Trump’s downstate clout
Also in Illinois but political light-years from deep blue Chicago, Republican Rep. Mike Bost faces a primary challenge from Darren Bailey, a farmer who founded a Christian school in a downstate district.
Bailey was the GOP nominee for governor in 2022. Democrats boosted him in the Republican primary because he was seen as an easier opponent for Democratic Gov. J.B. Pritzker, who beat him by 13 percentage points. His brand of Christian conservatism plays better in the rural 12th Congressional District.
Bailey has visited Trump’s Florida compound and declares himself the heir to the former president’s populist movement. But Trump has actually endorsed Bost in the primary. That makes this race the latest test of whether Trump can get voters to pay attention to his favored candidates, or just the candidate with the strongest Trump vibes.
A McCarthy replacement
Tuesday is the special election to choose someone to finish out former House Speaker Kevin McCarthy’s term. McCarthy was ousted from his speakership last fall and resigned his seat afterward. The contenders in California’s Central Valley resemble those in downstate Illinois — a Republican from the more mainstream wing of the party with Trump’s endorsement trying to hold off a challenger running as an outsider.
In California’s 20th Congressional District, that’s one of McCarthy’s former aides and his chosen successor, Assemblyman Vince Fong, with the Trump endorsement. He’s fending off a challenge from Tulare County Sheriff Mike Boudreaux, who’s run as a law-and-order populist.
Earlier this month, Fong and Boudreaux scored the first two positions in California’s top-two primary system, advancing to a November faceoff for whoever will take the seat in early January.
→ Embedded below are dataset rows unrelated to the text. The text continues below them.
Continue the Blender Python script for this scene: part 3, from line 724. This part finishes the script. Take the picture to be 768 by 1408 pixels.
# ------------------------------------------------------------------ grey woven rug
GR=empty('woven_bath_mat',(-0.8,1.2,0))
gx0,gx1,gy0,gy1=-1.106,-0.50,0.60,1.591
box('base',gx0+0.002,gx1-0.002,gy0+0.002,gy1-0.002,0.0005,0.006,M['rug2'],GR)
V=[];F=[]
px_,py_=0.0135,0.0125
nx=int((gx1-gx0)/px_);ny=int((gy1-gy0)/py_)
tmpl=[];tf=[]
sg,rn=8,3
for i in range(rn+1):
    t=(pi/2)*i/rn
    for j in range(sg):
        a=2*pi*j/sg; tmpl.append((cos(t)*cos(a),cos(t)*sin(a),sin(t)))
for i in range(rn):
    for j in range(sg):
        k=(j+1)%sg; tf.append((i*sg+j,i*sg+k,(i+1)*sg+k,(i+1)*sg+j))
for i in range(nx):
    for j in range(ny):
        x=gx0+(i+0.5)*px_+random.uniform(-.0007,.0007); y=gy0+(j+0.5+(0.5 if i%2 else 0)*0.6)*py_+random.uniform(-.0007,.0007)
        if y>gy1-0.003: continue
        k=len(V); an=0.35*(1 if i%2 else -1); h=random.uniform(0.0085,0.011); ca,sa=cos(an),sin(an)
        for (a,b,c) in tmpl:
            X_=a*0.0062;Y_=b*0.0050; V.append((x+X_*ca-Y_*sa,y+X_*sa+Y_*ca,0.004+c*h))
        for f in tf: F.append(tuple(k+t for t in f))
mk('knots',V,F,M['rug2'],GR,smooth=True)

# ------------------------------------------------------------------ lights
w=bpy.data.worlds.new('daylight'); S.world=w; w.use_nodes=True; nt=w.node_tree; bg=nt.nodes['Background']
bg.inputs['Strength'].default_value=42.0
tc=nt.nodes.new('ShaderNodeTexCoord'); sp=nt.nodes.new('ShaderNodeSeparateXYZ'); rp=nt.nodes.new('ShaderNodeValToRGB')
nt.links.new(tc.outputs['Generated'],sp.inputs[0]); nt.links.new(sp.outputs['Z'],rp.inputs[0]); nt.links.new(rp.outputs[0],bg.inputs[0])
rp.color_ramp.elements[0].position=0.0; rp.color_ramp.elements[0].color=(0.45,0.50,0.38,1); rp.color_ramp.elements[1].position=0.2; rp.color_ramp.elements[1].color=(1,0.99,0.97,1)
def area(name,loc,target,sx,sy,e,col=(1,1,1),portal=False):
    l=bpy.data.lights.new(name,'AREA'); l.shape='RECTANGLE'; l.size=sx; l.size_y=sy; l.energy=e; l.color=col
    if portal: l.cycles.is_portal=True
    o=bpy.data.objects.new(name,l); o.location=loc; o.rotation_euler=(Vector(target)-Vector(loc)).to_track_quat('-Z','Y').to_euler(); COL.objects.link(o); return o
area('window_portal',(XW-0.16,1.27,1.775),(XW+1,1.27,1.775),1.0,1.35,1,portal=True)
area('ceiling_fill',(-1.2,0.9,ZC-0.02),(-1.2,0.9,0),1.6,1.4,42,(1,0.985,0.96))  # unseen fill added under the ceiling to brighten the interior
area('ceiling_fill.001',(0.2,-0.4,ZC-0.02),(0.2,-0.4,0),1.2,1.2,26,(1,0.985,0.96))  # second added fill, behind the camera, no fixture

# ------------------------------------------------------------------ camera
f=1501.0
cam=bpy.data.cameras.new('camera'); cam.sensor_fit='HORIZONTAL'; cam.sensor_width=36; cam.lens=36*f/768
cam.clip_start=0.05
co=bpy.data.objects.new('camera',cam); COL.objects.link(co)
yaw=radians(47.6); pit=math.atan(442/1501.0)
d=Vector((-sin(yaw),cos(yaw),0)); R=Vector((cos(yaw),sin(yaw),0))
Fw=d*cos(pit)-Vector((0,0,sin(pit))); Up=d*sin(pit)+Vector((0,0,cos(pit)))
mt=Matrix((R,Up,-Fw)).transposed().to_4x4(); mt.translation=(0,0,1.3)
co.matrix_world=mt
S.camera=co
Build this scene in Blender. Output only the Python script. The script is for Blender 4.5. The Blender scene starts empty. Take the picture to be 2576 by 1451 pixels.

Tuesday’s election is just to fill the McCarthy seat until the beginning of next year, but it’ll be noteworthy whether the same dynamic holds.
Final presidential signs
The presidential primary season largely ended this week with Biden and Trump both winning enough delegates to become their parties’ presumptive nominees. There’s been little suspense with both men dominating, so political junkies have instead scoured the lopsided wins to find signs of weakness for November.
That can continue even though the primaries are now more ceremonial.
Last Tuesday, former U.N. Ambassador Nikki Haley won 13% of the Georgia Republican primary vote despite having suspended her campaign the prior week. That reflects how Georgia Republicans were able to cast their ballots by mail starting in February, before Haley stopped campaigning. But it also highlights concerns about Trump among some of his party’s suburban voters that have dogged him since he entered politics.
It’s worth watching Haley’s numbers in Tuesday’s states to see if there’s still a protest vote in the GOP primary or whether Georgia was just a mail ballot echo.
Likewise, Biden has been dogged by protest votes against his handling of the Gaza war, with large shares of Democratic primary voters marking their ballots as uncommitted in Michigan, Minnesota and elsewhere. It’s also worth watching to see if any trace of a protest vote remains on the Democratic side in states like Kansas, which offers the option of choosing “none of the names shown.”